Ich sehe keine Vorurteile auferstehen. „Dienst ist Dienst und Schnaps ist Schnaps“, daß ist ein Vorurteil, weil es durchaus Menschen gibt, die Beides verbinden können, dabei ist es egal, ob es sich um den öffentlichen Dienst, oder sonst welche Dienste handelt. (Ruhe dahinten, ich habe den Kühlschrank mit den Schnapsflaschen selbst gesehen.) Wer sich im Dienst nicht an seine Vorschriften hält, wird zur Verantwortung gezogen, Dienst nach Vorschrift schützt vor Eigenverantwortlichkeit. Manch Einer würde ja gerne, im „würde“ sind die Menschen ja jetzt fleißig, aber wenige Menschen sind bereit zu machen, was sie würden, wenn sie sich trauen täten. [Quote=Karl Valentin]“Mögen hätt‘ ich schon wollen, aber dürfen hab ich mich nicht getraut!“ [/Quote] Die Betreuerin muss sich an die Vorschriften halten, entscheidend ist die Frage nach der Vorschrift, in der steht, das nach Beendigung des Betreuungsverhältnisses alle Unterlagen des Betreuten unverzüglich an die nun zuständige Stelle weitergeleitet werden müssen. Wieviele Tage sind dabei „unverzüglich“? Unglücklicherweise hatten übrigens alle Betreuer, mit denen ich zu tun hatte, zuwenig Zeit für den einzelnen Betreuten, da kann auch bei… Weiterlesen »

15 Jahre zuvor

Die haben Beamten-Mikado gespielt – wer sich zuerst bewegt hat verloren.

Kirstin
15 Jahre zuvor

Was hat die Betreuerin davon wenn Sie die Urkunden behält?
Also bei uns haben wir diese dann immer an die zuständigen Behörden abgegeben. Schließlich kann man ja später auch selbst mal in den „Genuß“ kommen und Alt werden und eine Pflegekraft brauchen.
Völligst Pietätlos von seiten der Betreuerin.

Lisa
15 Jahre zuvor

Ja in Hamburg ( Komme aus HH bin Bestatterin ) ticken die Uhren dann glaube ich doch ein bisschen anders.
Ich finde es gut dass dieses Thema auch mal aufgegriffen wird, denn wie ein Vorredner schon geschrieben hat, das kommt davon wenn man zu sehr nach Vorschrift arbeitet *kopfschüttel*

ein anderer Stefan
15 Jahre zuvor

@8: Eine Betreuuerin wird amtlicherseits bestellt, wenn sonst niemand da und die Person nicht geschäftsfähig ist. Somit ist die Betreuungsperson mindestens im öffentlichen Auftrag unterwegs, wenn auch evtl. als Privatunternehmen. Und dann greift das, was ich oben geschrieben habe, mindestens teilweise. (Vielleicht sogar noch mehr, denn wenn ein privater sich nicht an die Vorschriften hält, ist er schnell weg vom Fenster).

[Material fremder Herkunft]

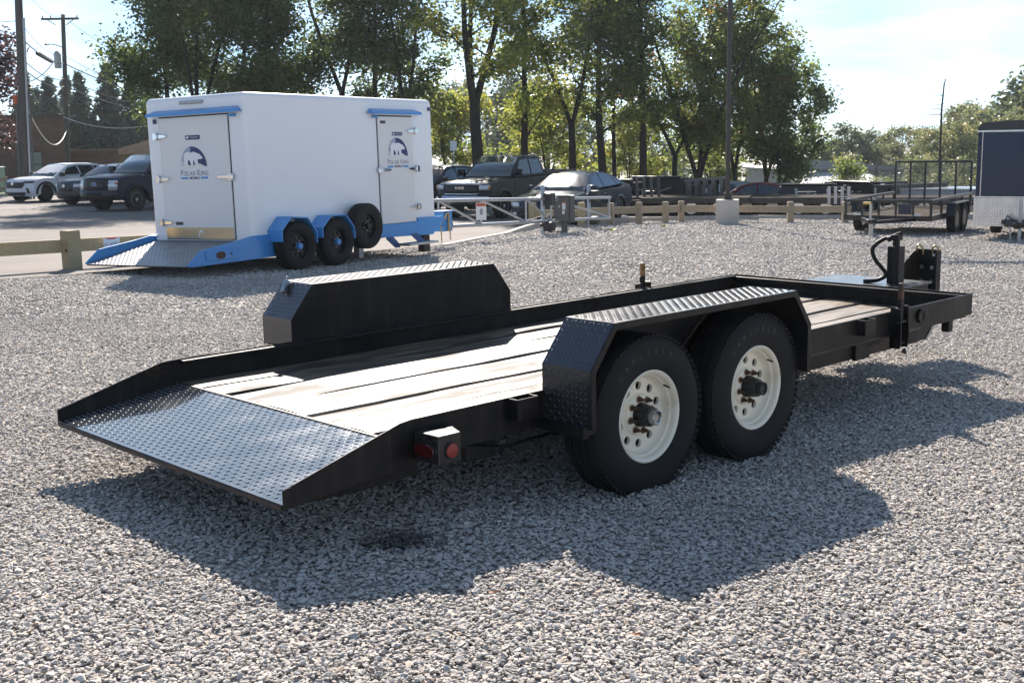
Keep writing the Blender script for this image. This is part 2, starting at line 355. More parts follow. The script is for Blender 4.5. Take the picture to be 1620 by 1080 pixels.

Ich bin selber im ÖD – und kenne genug Kollegen, die genau so agieren. „Wer nichts macht, macht auch keine Fehler.“ Insofern ist das leider kein Vorurteil, sondern eigene Erfahrung. Zum Glück sind nicht alle so.

Anonym
15 Jahre zuvor

zur Thema Heiratsurkunde. Wenn man ledig ist zählt dann die Geburtsurkunde? Oder man kann ja auch ledig sein und Kinder haben, die dann verantwortlich sind, welche Urkunde kommt dann ins Spiel? Ledige mit Kindern bekommen ein Stammbuch mit allen Urkunden ja nur auf Antrag und gegen zahlung von viel Geld. Ledige mit Kindern haben ja in der Regel eine lose Blattsammlung aller Art von Urkunden.

15 Jahre zuvor

Du findest die Antwort auf Deine Fragen hier:

http://bestatterweblog.de/archives/Was-tun-bei-einem-Sterbefall/1038

Eulchen
15 Jahre zuvor

ok danke für den Antwortlink, hatte leider vergessen meinen Namen einzutragen, passiert manchmal wenn man den Post zu schnell abschickt =)

MacKaber
15 Jahre zuvor

Die Betreuerin wird aus Schaden klug geworden sein. Vielleicht bekam sie schon eins reingewürgt, was ihr eine Lehre war. Daher: Streng nach Vorschrift, auch wenn es weh tut. Wenn es beim Amt der gleiche Sachbearbeiter ist wie beim letzten Fall, dann sieht er jetzt, dass seine Disziplinarmaßnahme Erfolg hatte.